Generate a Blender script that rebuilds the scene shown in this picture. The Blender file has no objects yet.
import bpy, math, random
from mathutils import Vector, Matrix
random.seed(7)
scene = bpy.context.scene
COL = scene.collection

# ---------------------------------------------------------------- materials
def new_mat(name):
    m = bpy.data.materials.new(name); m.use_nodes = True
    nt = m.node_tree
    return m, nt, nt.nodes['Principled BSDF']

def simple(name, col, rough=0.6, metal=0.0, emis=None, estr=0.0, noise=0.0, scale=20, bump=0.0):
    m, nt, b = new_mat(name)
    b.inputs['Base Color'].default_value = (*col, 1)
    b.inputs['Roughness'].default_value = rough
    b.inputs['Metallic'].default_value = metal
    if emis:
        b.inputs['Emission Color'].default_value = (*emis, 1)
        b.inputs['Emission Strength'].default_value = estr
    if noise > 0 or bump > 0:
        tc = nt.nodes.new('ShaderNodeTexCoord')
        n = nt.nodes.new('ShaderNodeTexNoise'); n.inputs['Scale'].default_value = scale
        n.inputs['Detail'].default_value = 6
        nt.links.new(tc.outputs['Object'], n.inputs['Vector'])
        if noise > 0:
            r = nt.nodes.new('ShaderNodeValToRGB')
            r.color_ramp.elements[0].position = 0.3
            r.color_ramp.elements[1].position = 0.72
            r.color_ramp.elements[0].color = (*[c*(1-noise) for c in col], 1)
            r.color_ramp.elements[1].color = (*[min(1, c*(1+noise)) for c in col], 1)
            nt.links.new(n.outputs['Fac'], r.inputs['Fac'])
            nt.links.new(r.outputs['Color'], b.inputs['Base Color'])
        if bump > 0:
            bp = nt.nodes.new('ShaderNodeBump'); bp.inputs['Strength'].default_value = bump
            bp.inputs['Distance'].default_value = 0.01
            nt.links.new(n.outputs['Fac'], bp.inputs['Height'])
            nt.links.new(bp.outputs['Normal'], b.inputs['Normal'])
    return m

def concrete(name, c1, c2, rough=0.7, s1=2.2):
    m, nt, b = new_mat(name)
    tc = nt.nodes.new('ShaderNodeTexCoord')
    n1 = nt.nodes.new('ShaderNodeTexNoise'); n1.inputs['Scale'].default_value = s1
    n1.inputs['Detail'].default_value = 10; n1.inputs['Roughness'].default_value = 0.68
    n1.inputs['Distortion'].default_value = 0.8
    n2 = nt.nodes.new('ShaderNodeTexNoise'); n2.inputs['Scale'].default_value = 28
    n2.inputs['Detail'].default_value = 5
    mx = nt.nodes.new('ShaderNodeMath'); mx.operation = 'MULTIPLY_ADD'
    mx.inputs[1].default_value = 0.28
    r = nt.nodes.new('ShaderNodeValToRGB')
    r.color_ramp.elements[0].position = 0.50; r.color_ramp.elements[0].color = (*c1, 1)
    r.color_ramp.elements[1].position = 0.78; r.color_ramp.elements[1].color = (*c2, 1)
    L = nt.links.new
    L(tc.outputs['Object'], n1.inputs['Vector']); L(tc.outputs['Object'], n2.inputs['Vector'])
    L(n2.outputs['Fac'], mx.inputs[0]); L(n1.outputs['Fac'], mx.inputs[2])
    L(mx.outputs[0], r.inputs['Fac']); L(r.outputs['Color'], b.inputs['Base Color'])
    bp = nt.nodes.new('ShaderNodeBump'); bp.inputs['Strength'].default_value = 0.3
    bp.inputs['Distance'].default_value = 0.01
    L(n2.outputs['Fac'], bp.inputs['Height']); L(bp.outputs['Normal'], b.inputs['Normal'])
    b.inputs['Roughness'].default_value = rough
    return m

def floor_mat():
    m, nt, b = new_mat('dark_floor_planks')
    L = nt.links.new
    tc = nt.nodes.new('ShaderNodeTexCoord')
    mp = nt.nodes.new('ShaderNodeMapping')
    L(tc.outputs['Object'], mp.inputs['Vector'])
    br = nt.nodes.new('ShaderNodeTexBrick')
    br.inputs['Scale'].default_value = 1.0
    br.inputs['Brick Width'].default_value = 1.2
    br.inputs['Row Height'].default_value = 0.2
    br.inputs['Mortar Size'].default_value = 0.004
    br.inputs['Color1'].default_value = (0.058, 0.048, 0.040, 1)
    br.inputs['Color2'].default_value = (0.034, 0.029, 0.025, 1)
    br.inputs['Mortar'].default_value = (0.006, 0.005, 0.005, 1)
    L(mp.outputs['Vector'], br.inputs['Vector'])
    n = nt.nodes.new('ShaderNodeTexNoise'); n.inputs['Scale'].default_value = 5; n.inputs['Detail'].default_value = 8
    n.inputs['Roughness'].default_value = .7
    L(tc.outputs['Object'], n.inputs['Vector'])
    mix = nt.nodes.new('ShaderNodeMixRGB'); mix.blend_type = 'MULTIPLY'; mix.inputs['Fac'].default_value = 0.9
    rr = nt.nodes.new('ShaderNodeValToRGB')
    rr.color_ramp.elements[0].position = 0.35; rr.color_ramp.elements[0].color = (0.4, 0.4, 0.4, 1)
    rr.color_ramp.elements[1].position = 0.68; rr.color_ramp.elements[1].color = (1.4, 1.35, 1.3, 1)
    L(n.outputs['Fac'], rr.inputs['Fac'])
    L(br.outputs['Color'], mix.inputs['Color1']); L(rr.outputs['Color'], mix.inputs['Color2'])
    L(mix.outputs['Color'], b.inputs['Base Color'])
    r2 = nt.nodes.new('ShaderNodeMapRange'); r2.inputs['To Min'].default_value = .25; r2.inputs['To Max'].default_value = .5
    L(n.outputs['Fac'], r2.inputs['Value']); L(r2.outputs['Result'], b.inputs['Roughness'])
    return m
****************
STATED TASK> Using the data above, return each line exactly as written.

PROBLEM SOLUTION>
Generate a Blender script that rebuilds the scene shown in this picture. The Blender file has no objects yet.
import bpy, math, random
from mathutils import Vector, Matrix
random.seed(7)
scene = bpy.context.scene
COL = scene.collection

# ---------------------------------------------------------------- materials
def new_mat(name):
    m = bpy.data.materials.new(name); m.use_nodes = True
    nt = m.node_tree
    return m, nt, nt.nodes['Principled BSDF']

def simple(name, col, rough=0.6, metal=0.0, emis=None, estr=0.0, noise=0.0, scale=20, bump=0.0):
    m, nt, b = new_mat(name)
    b.inputs['Base Color'].default_value = (*col, 1)
    b.inputs['Roughness'].default_value = rough
    b.inputs['Metallic'].default_value = metal
    if emis:
        b.inputs['Emission Color'].default_value = (*emis, 1)
        b.inputs['Emission Strength'].default_value = estr
    if noise > 0 or bump > 0:
        tc = nt.nodes.new('ShaderNodeTexCoord')
        n = nt.nodes.new('ShaderNodeTexNoise'); n.inputs['Scale'].default_value = scale
        n.inputs['Detail'].default_value = 6
        nt.links.new(tc.outputs['Object'], n.inputs['Vector'])
        if noise > 0:
            r = nt.nodes.new('ShaderNodeValToRGB')
            r.color_ramp.elements[0].position = 0.3
            r.color_ramp.elements[1].position = 0.72
            r.color_ramp.elements[0].color = (*[c*(1-noise) for c in col], 1)
            r.color_ramp.elements[1].color = (*[min(1, c*(1+noise)) for c in col], 1)
            nt.links.new(n.outputs['Fac'], r.inputs['Fac'])
            nt.links.new(r.outputs['Color'], b.inputs['Base Color'])
        if bump > 0:
            bp = nt.nodes.new('ShaderNodeBump'); bp.inputs['Strength'].default_value = bump
            bp.inputs['Distance'].default_value = 0.01
            nt.links.new(n.outputs['Fac'], bp.inputs['Height'])
            nt.links.new(bp.outputs['Normal'], b.inputs['Normal'])
    return m

def concrete(name, c1, c2, rough=0.7, s1=2.2):
    m, nt, b = new_mat(name)
    tc = nt.nodes.new('ShaderNodeTexCoord')
    n1 = nt.nodes.new('ShaderNodeTexNoise'); n1.inputs['Scale'].default_value = s1
    n1.inputs['Detail'].default_value = 10; n1.inputs['Roughness'].default_value = 0.68
    n1.inputs['Distortion'].default_value = 0.8
    n2 = nt.nodes.new('ShaderNodeTexNoise'); n2.inputs['Scale'].default_value = 28
    n2.inputs['Detail'].default_value = 5
    mx = nt.nodes.new('ShaderNodeMath'); mx.operation = 'MULTIPLY_ADD'
    mx.inputs[1].default_value = 0.28
    r = nt.nodes.new('ShaderNodeValToRGB')
    r.color_ramp.elements[0].position = 0.50; r.color_ramp.elements[0].color = (*c1, 1)
    r.color_ramp.elements[1].position = 0.78; r.color_ramp.elements[1].color = (*c2, 1)
    L = nt.links.new
    L(tc.outputs['Object'], n1.inputs['Vector']); L(tc.outputs['Object'], n2.inputs['Vector'])
    L(n2.outputs['Fac'], mx.inputs[0]); L(n1.outputs['Fac'], mx.inputs[2])
    L(mx.outputs[0], r.inputs['Fac']); L(r.outputs['Color'], b.inputs['Base Color'])
    bp = nt.nodes.new('ShaderNodeBump'); bp.inputs['Strength'].default_value = 0.3
    bp.inputs['Distance'].default_value = 0.01
    L(n2.outputs['Fac'], bp.inputs['Height']); L(bp.outputs['Normal'], b.inputs['Normal'])
    b.inputs['Roughness'].default_value = rough
    return m

def floor_mat():
    m, nt, b = new_mat('dark_floor_planks')
    L = nt.links.new
    tc = nt.nodes.new('ShaderNodeTexCoord')
    mp = nt.nodes.new('ShaderNodeMapping')
    L(tc.outputs['Object'], mp.inputs['Vector'])
    br = nt.nodes.new('ShaderNodeTexBrick')
    br.inputs['Scale'].default_value = 1.0
    br.inputs['Brick Width'].default_value = 1.2
    br.inputs['Row Height'].default_value = 0.2
    br.inputs['Mortar Size'].default_value = 0.004
    br.inputs['Color1'].default_value = (0.058, 0.048, 0.040, 1)
    br.inputs['Color2'].default_value = (0.034, 0.029, 0.025, 1)
    br.inputs['Mortar'].default_value = (0.006, 0.005, 0.005, 1)
    L(mp.outputs['Vector'], br.inputs['Vector'])
    n = nt.nodes.new('ShaderNodeTexNoise'); n.inputs['Scale'].default_value = 5; n.inputs['Detail'].default_value = 8
    n.inputs['Roughness'].default_value = .7
    L(tc.outputs['Object'], n.inputs['Vector'])
    mix = nt.nodes.new('ShaderNodeMixRGB'); mix.blend_type = 'MULTIPLY'; mix.inputs['Fac'].default_value = 0.9
    rr = nt.nodes.new('ShaderNodeValToRGB')
    rr.color_ramp.elements[0].position = 0.35; rr.color_ramp.elements[0].color = (0.4, 0.4, 0.4, 1)
    rr.color_ramp.elements[1].position = 0.68; rr.color_ramp.elements[1].color = (1.4, 1.35, 1.3, 1)
    L(n.outputs['Fac'], rr.inputs['Fac'])
    L(br.outputs['Color'], mix.inputs['Color1']); L(rr.outputs['Color'], mix.inputs['Color2'])
    L(mix.outputs['Color'], b.inputs['Base Color'])
    r2 = nt.nodes.new('ShaderNodeMapRange'); r2.inputs['To Min'].default_value = .25; r2.inputs['To Max'].default_value = .5
    L(n.outputs['Fac'], r2.inputs['Value']); L(r2.outputs['Result'], b.inputs['Roughness'])
    return m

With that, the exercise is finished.